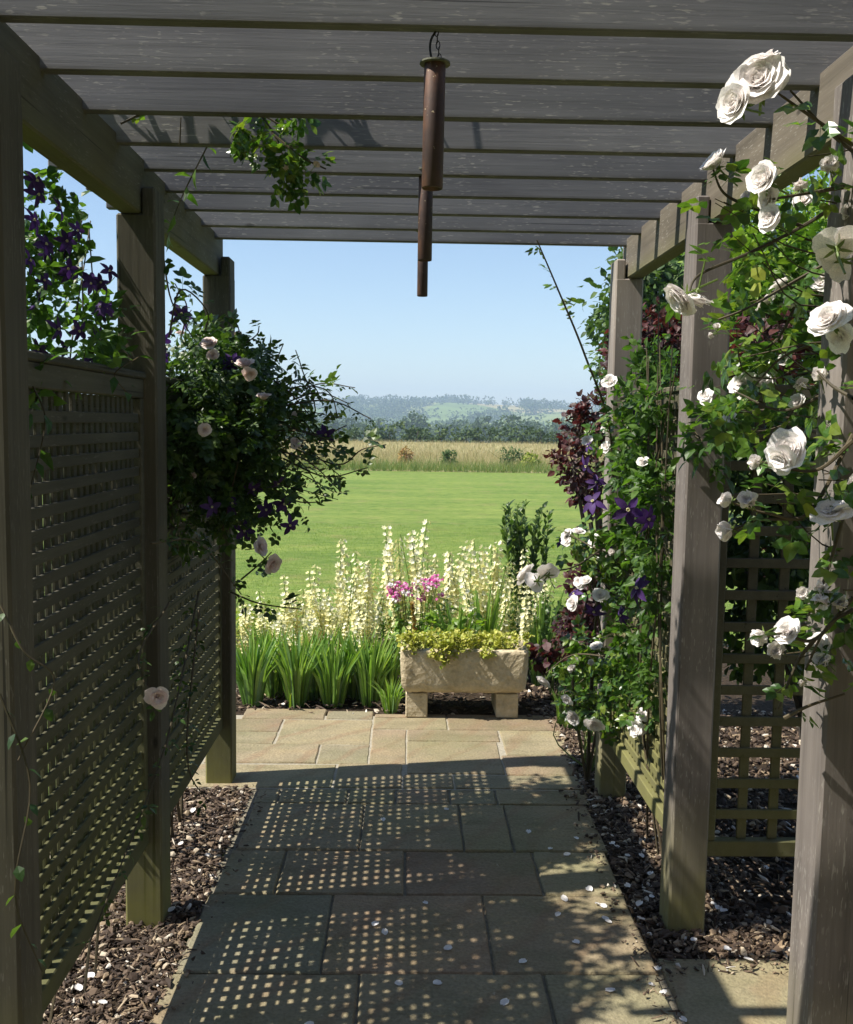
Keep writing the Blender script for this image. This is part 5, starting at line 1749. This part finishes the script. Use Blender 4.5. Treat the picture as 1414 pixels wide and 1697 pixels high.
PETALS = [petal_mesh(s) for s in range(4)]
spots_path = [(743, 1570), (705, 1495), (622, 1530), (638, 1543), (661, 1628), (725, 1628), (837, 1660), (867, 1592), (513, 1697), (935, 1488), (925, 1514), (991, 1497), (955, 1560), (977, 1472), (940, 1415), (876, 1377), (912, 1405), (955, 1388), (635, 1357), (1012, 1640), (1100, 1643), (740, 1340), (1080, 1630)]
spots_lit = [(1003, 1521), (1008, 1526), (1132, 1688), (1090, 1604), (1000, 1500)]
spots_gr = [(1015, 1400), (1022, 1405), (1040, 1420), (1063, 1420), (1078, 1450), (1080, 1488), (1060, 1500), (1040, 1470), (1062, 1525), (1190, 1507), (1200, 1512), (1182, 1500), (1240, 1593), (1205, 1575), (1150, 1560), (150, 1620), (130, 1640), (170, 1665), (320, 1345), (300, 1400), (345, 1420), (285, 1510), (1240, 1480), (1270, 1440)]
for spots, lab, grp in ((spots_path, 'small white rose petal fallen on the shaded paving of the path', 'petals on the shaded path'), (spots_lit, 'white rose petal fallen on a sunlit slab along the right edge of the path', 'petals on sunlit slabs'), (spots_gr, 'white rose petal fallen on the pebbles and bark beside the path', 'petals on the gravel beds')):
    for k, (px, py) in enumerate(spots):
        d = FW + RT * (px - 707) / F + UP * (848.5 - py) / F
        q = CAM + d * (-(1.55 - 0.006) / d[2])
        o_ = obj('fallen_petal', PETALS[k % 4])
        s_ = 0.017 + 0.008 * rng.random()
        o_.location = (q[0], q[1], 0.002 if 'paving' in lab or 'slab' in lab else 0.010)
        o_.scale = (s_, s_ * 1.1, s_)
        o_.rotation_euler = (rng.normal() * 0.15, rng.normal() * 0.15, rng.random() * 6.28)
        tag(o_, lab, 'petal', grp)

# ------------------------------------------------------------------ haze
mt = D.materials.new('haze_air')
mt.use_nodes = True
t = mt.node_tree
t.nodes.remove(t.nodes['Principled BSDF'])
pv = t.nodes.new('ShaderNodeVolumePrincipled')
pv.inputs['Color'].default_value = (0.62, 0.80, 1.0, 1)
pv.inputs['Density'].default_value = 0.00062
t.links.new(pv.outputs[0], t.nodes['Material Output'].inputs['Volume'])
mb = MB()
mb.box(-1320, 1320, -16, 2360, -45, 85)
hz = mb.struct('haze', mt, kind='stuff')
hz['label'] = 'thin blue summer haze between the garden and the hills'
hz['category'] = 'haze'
========================================
Reproduce every line exactly and omit all pictures.

» **Full answer**:
Keep writing the Blender script for this image. This is part 5, starting at line 1749. This part finishes the script. Use Blender 4.5. Treat the picture as 1414 pixels wide and 1697 pixels high.
PETALS = [petal_mesh(s) for s in range(4)]
spots_path = [(743, 1570), (705, 1495), (622, 1530), (638, 1543), (661, 1628), (725, 1628), (837, 1660), (867, 1592), (513, 1697), (935, 1488), (925, 1514), (991, 1497), (955, 1560), (977, 1472), (940, 1415), (876, 1377), (912, 1405), (955, 1388), (635, 1357), (1012, 1640), (1100, 1643), (740, 1340), (1080, 1630)]
spots_lit = [(1003, 1521), (1008, 1526), (1132, 1688), (1090, 1604), (1000, 1500)]
spots_gr = [(1015, 1400), (1022, 1405), (1040, 1420), (1063, 1420), (1078, 1450), (1080, 1488), (1060, 1500), (1040, 1470), (1062, 1525), (1190, 1507), (1200, 1512), (1182, 1500), (1240, 1593), (1205, 1575), (1150, 1560), (150, 1620), (130, 1640), (170, 1665), (320, 1345), (300, 1400), (345, 1420), (285, 1510), (1240, 1480), (1270, 1440)]
for spots, lab, grp in ((spots_path, 'small white rose petal fallen on the shaded paving of the path', 'petals on the shaded path'), (spots_lit, 'white rose petal fallen on a sunlit slab along the right edge of the path', 'petals on sunlit slabs'), (spots_gr, 'white rose petal fallen on the pebbles and bark beside the path', 'petals on the gravel beds')):
    for k, (px, py) in enumerate(spots):
        d = FW + RT * (px - 707) / F + UP * (848.5 - py) / F
        q = CAM + d * (-(1.55 - 0.006) / d[2])
        o_ = obj('fallen_petal', PETALS[k % 4])
        s_ = 0.017 + 0.008 * rng.random()
        o_.location = (q[0], q[1], 0.002 if 'paving' in lab or 'slab' in lab else 0.010)
        o_.scale = (s_, s_ * 1.1, s_)
        o_.rotation_euler = (rng.normal() * 0.15, rng.normal() * 0.15, rng.random() * 6.28)
        tag(o_, lab, 'petal', grp)

# ------------------------------------------------------------------ haze
mt = D.materials.new('haze_air')
mt.use_nodes = True
t = mt.node_tree
t.nodes.remove(t.nodes['Principled BSDF'])
pv = t.nodes.new('ShaderNodeVolumePrincipled')
pv.inputs['Color'].default_value = (0.62, 0.80, 1.0, 1)
pv.inputs['Density'].default_value = 0.00062
t.links.new(pv.outputs[0], t.nodes['Material Output'].inputs['Volume'])
mb = MB()
mb.box(-1320, 1320, -16, 2360, -45, 85)
hz = mb.struct('haze', mt, kind='stuff')
hz['label'] = 'thin blue summer haze between the garden and the hills'
hz['category'] = 'haze'